→ **PROBLEM**:
Output the full listing below exactly as it reads, and skip anything that is a picture.

→ **COLLECTED MATERIAL**:
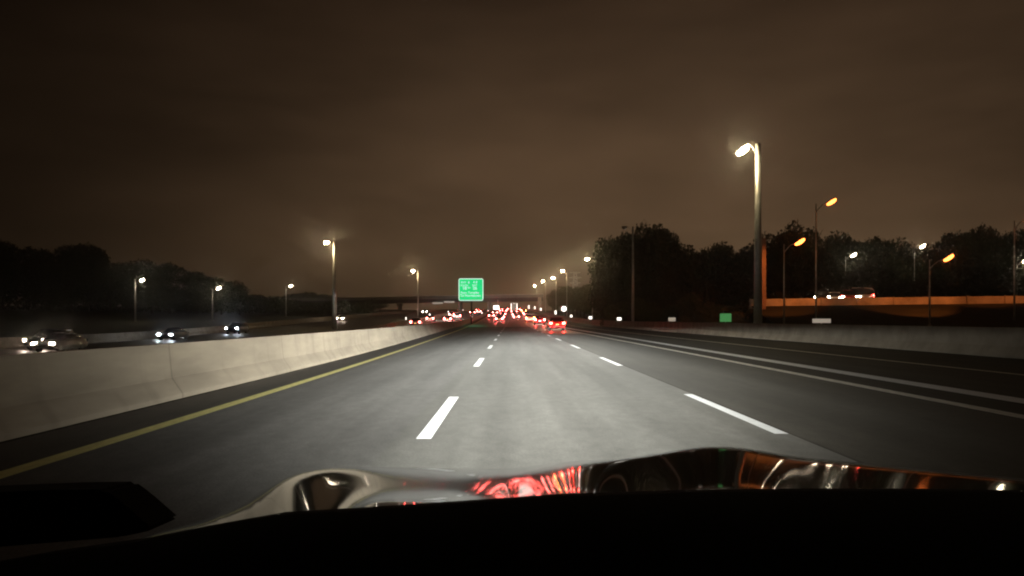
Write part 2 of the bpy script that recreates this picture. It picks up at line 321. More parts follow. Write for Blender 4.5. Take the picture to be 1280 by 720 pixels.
# ------------------------------------------------------------------ street lamps
def street_lamp(name, x, y, zb, H, arm, lens, r0=.16, label='', group=None, armr=.5, cat='street lamp', head_l=.85, tilt=0):
    """tapered pole on a flange base, raised curved arm towards -x or +x, cobra head with its lens underneath"""
    t = tag(empty(name, (x, y, zb)), label, cat, group); s = 1 if arm > 0 else -1; A = abs(arm)
    b = bmesh.new(); tube(b, [(0, 0, 0), (0, 0, H * .5), (0, 0, H)], [r0, r0 * .8, r0 * .55], 12); obj('pole', b, M['galv'], t, True)
    b = bmesh.new(); box(b, -r0 * 1.7, r0 * 1.7, -r0 * 1.7, r0 * 1.7, -.3, .05, .01); obj('base', b, M['conc2'], t)
    if A > .01:
        b = bmesh.new(); tube(b, [(0, 0, H - .9), (s * A * .35, 0, H - .45), (s * A * .7, 0, H - .1), (s * A, 0, H)], [.06, .05, .045, .04], 8); obj('arm', b, M['galv'], t, True)
        b = bmesh.new()
        tube(b, [(s * (A - .05), 0, H), (s * (A + head_l * .25), 0, H + .03), (s * (A + head_l * .7), 0, H + .03), (s * (A + head_l), 0, H)], [.06, .17, .17, .07], 10)
        for v in b.verts: v.co.z = H + (v.co.z - H) * .5
        TM = Matrix.Translation((s * A, 0, H)) @ Matrix.Rotation(R(-tilt), 4, 'Y') @ Matrix.Translation((-s * A, 0, -H))
        bmesh.ops.transform(b, matrix=TM, verts=b.verts)
        hd = obj('lamp_head', b, M['head'], t, True)
        b = bmesh.new(); bmesh.ops.create_uvsphere(b, u_segments=12, v_segments=6, radius=1)
        for v in b.verts: v.co = Vector((s * (A + head_l * .5) + v.co.x * head_l * .46, v.co.y * .26, H - .16 + v.co.z * .24))
        bmesh.ops.transform(b, matrix=TM, verts=b.verts); obj('lamp_lens', b, lens, hd, True)
        if lens is M['sodium']:
            ld = bpy.data.lights.new('sodium_light', 'SPOT'); ld.spot_size = R(74); ld.spot_blend = .5; ld.energy = 2100; ld.color = (1, .25, .045); ld.shadow_soft_size = .25
            lo = bpy.data.objects.new('sodium_light', ld); C.objects.link(lo); lo.parent = t; lo.location = (s * (A + head_l * .5), 0, H - .55); lo.rotation_euler = (R(64), 0, 0)
    return t
GR = 'street lamps in a row beyond the right barrier'; ordn = ['nearest', 'second', 'third', 'fourth', 'fifth', 'sixth', 'seventh', 'eighth', 'ninth', 'tenth', 'eleventh', 'twelfth']
street_lamp('street_lamp', 18.05, 56, 0, 14.05, -.75, M['lamp_cool'], .33, 'tall street lamp standing nearest, big pole by the right barrier', GR, head_l=1.15, tilt=38)
tt = street_lamp('street_lamp', 17.55, 110, 0, 14.5, -.8, M['lamp_off'], .22, 'unlit tall pale pole in front of the dark tree clump', GR)
rr = [(740.5, 323, 160), (708.5, 338, 213), (695, 347, 266), (682, 351, 319), (671, 357, 372)]
for i, (px, py, Y) in enumerate(rr):
    X = (px - CX) / F * Y; zb = zm(Y) - .1; H = EYE + (HY - py) / F * Y - zb
    street_lamp('street_lamp', X, Y, zb, H, -.7, M['lamp'], .13, ordn[i + 2] + ' street lamp from the big near pole in the right-hand row' , GR)
GL = 'street lamps between the left carriageways'
for i, (px, py, Y) in enumerate(((418, 302, 127), (522.5, 338, 200))):
    X = (px - CX) / F * Y; zb = zl(Y) - .1; H = EYE + (HY - py) / F * Y - zb
    street_lamp('street_lamp', X, Y, zb, H, -.9, M['lamp'], (.42, .22)[i], ('bright tall street lamp with pale pole left of the green sign', 'slim street lamp just left of the green sign, rising by the red-lit cars')[i], GL)
for i, (px, py, Y) in enumerate(((169, 351, 160), (265.5, 361, 180), (357.5, 358, 230))):
    X = (px - CX) / F * Y; H = EYE + (HY - py) / F * Y - g_h(X, Y)
    street_lamp('street_lamp', X, Y, g_h(X, Y), H, .9, M['lamp_dist'], .2, ('left-most distant street lamp in front of the dark left wood', 'middle distant street lamp before the left wood', 'right-most distant street lamp at the low end of the left wood')[i], 'distant street lamps before the left wood', head_l=1.1, tilt=30)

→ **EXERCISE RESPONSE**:
Write part 2 of the bpy script that recreates this picture. It picks up at line 321. More parts follow. Write for Blender 4.5. Take the picture to be 1280 by 720 pixels.
# ------------------------------------------------------------------ street lamps
def street_lamp(name, x, y, zb, H, arm, lens, r0=.16, label='', group=None, armr=.5, cat='street lamp', head_l=.85, tilt=0):
    """tapered pole on a flange base, raised curved arm towards -x or +x, cobra head with its lens underneath"""
    t = tag(empty(name, (x, y, zb)), label, cat, group); s = 1 if arm > 0 else -1; A = abs(arm)
    b = bmesh.new(); tube(b, [(0, 0, 0), (0, 0, H * .5), (0, 0, H)], [r0, r0 * .8, r0 * .55], 12); obj('pole', b, M['galv'], t, True)
    b = bmesh.new(); box(b, -r0 * 1.7, r0 * 1.7, -r0 * 1.7, r0 * 1.7, -.3, .05, .01); obj('base', b, M['conc2'], t)
    if A > .01:
        b = bmesh.new(); tube(b, [(0, 0, H - .9), (s * A * .35, 0, H - .45), (s * A * .7, 0, H - .1), (s * A, 0, H)], [.06, .05, .045, .04], 8); obj('arm', b, M['galv'], t, True)
        b = bmesh.new()
        tube(b, [(s * (A - .05), 0, H), (s * (A + head_l * .25), 0, H + .03), (s * (A + head_l * .7), 0, H + .03), (s * (A + head_l), 0, H)], [.06, .17, .17, .07], 10)
        for v in b.verts: v.co.z = H + (v.co.z - H) * .5
        TM = Matrix.Translation((s * A, 0, H)) @ Matrix.Rotation(R(-tilt), 4, 'Y') @ Matrix.Translation((-s * A, 0, -H))
        bmesh.ops.transform(b, matrix=TM, verts=b.verts)
        hd = obj('lamp_head', b, M['head'], t, True)
        b = bmesh.new(); bmesh.ops.create_uvsphere(b, u_segments=12, v_segments=6, radius=1)
        for v in b.verts: v.co = Vector((s * (A + head_l * .5) + v.co.x * head_l * .46, v.co.y * .26, H - .16 + v.co.z * .24))
        bmesh.ops.transform(b, matrix=TM, verts=b.verts); obj('lamp_lens', b, lens, hd, True)
        if lens is M['sodium']:
            ld = bpy.data.lights.new('sodium_light', 'SPOT'); ld.spot_size = R(74); ld.spot_blend = .5; ld.energy = 2100; ld.color = (1, .25, .045); ld.shadow_soft_size = .25
            lo = bpy.data.objects.new('sodium_light', ld); C.objects.link(lo); lo.parent = t; lo.location = (s * (A + head_l * .5), 0, H - .55); lo.rotation_euler = (R(64), 0, 0)
    return t
GR = 'street lamps in a row beyond the right barrier'; ordn = ['nearest', 'second', 'third', 'fourth', 'fifth', 'sixth', 'seventh', 'eighth', 'ninth', 'tenth', 'eleventh', 'twelfth']
street_lamp('street_lamp', 18.05, 56, 0, 14.05, -.75, M['lamp_cool'], .33, 'tall street lamp standing nearest, big pole by the right barrier', GR, head_l=1.15, tilt=38)
tt = street_lamp('street_lamp', 17.55, 110, 0, 14.5, -.8, M['lamp_off'], .22, 'unlit tall pale pole in front of the dark tree clump', GR)
rr = [(740.5, 323, 160), (708.5, 338, 213), (695, 347, 266), (682, 351, 319), (671, 357, 372)]
for i, (px, py, Y) in enumerate(rr):
    X = (px - CX) / F * Y; zb = zm(Y) - .1; H = EYE + (HY - py) / F * Y - zb
    street_lamp('street_lamp', X, Y, zb, H, -.7, M['lamp'], .13, ordn[i + 2] + ' street lamp from the big near pole in the right-hand row' , GR)
GL = 'street lamps between the left carriageways'
for i, (px, py, Y) in enumerate(((418, 302, 127), (522.5, 338, 200))):
    X = (px - CX) / F * Y; zb = zl(Y) - .1; H = EYE + (HY - py) / F * Y - zb
    street_lamp('street_lamp', X, Y, zb, H, -.9, M['lamp'], (.42, .22)[i], ('bright tall street lamp with pale pole left of the green sign', 'slim street lamp just left of the green sign, rising by the red-lit cars')[i], GL)
for i, (px, py, Y) in enumerate(((169, 351, 160), (265.5, 361, 180), (357.5, 358, 230))):
    X = (px - CX) / F * Y; H = EYE + (HY - py) / F * Y - g_h(X, Y)
    street_lamp('street_lamp', X, Y, g_h(X, Y), H, .9, M['lamp_dist'], .2, ('left-most distant street lamp in front of the dark left wood', 'middle distant street lamp before the left wood', 'right-most distant street lamp at the low end of the left wood')[i], 'distant street lamps before the left wood', head_l=1.1, tilt=30)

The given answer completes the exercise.